NASA gets more than it wants at US$18 billion as SLS receives strong support

by | Dec 16, 2014 | Commercial human spaceflight, commercial launch services, exploration, NASA, Science, SLS | 0 comments

While it occupies just a small portion of the spending in the trillion dollar budget of the US Government, as that was passed by Congress and the US Senate, NASA unexpectedly found itself a winner at this year’s throw of the dice.  The Administration has been awarded US$18.01 billion as its budget for the fiscal year 2015 – some US$549 million more than the administration actually asked for, and US$350 million higher than this year’s funding.

Within the budget itself there were some big winners and a few smaller losers.  With strong congressional and Senate support, the SLS rocket was awarded US$1.7 billion in funding – some US$320 million more than NASA requested.  Meanwhile, the Orion manned capsule receives US$1.194 million – again US$141 million more than requested.  Despite these extra amounts, NASA is at pains to note that the first SLS/Orion flight will still not be before 2018. This is a change of tack by NASA, as previously (and a little disingenuously), a lack of funding for SLS was hinted at as the likely cause of any SLS launch delay.
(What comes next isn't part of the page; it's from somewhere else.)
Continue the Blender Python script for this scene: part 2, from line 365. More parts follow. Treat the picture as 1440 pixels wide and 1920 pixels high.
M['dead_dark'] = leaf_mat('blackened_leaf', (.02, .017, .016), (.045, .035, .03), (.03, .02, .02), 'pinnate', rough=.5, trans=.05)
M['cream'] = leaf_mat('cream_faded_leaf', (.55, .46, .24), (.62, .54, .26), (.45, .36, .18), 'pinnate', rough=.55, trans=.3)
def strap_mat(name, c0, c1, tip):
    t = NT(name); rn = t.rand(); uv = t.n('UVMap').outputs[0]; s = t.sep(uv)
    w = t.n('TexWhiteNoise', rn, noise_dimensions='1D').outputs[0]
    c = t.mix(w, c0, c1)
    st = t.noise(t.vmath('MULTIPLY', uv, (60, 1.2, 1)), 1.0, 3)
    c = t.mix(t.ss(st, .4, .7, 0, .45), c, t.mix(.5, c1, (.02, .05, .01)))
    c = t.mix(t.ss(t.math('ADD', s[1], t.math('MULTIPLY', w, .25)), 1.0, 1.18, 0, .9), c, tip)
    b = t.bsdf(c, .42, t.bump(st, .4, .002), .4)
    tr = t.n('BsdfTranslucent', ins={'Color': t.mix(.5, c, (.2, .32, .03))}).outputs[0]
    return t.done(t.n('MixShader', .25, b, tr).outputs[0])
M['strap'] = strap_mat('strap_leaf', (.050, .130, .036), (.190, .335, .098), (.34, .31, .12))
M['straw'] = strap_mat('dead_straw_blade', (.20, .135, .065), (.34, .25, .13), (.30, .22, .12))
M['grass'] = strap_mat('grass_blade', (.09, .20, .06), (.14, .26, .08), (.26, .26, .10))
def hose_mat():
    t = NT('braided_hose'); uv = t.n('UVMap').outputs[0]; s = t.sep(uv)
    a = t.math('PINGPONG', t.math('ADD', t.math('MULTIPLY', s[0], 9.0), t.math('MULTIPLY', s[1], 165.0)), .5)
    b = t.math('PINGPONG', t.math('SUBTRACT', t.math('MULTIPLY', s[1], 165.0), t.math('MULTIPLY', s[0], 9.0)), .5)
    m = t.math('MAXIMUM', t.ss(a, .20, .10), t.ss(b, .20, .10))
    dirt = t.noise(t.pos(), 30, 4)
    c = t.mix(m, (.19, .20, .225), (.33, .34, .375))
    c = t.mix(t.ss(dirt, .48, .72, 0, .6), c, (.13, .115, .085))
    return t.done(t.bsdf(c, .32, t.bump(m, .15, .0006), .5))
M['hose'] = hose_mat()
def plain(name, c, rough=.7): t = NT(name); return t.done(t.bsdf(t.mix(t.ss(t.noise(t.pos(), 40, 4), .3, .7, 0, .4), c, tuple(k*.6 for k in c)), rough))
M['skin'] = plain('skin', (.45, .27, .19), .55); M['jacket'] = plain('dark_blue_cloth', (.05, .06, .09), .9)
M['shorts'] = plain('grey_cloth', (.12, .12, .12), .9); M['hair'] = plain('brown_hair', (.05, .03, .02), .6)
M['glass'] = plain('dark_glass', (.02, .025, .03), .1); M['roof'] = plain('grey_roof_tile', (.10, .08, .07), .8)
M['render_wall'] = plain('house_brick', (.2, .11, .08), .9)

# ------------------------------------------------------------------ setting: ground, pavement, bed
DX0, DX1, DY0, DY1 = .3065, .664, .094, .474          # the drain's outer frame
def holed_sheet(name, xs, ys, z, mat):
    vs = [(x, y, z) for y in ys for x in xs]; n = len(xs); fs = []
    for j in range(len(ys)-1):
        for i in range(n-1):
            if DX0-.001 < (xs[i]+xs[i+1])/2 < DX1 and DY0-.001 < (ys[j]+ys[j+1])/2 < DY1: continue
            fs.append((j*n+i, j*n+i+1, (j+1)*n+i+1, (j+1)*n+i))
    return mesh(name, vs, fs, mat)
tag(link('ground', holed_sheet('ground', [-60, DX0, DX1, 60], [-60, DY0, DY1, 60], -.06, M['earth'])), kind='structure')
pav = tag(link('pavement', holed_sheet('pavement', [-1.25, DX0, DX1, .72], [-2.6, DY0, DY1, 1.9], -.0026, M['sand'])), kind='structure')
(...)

Actually, the development of SLS is known to be going well, along with that of the Orion capsule.  As such, it could be the construction of launch and ground support facilities and the development of the Orion Service module (by ESA) which determines the date of the first SLS flight.

While NASA has reduced its selection for further funding to just two Commercial Crew Programme runners, Boeing and SpaceX, (DT comment: NASA foolishly dropped the better longer term solution – the Dreamchaser mini-shuttle by Sierra Nevada), the programme has less support in Congress and thus receives US$805 million, a little less than the US$848 million requested.

While most of the other programmes more or less got what they wanted, planetary science was a winner with US$150 more than requested at US$1.44 billion.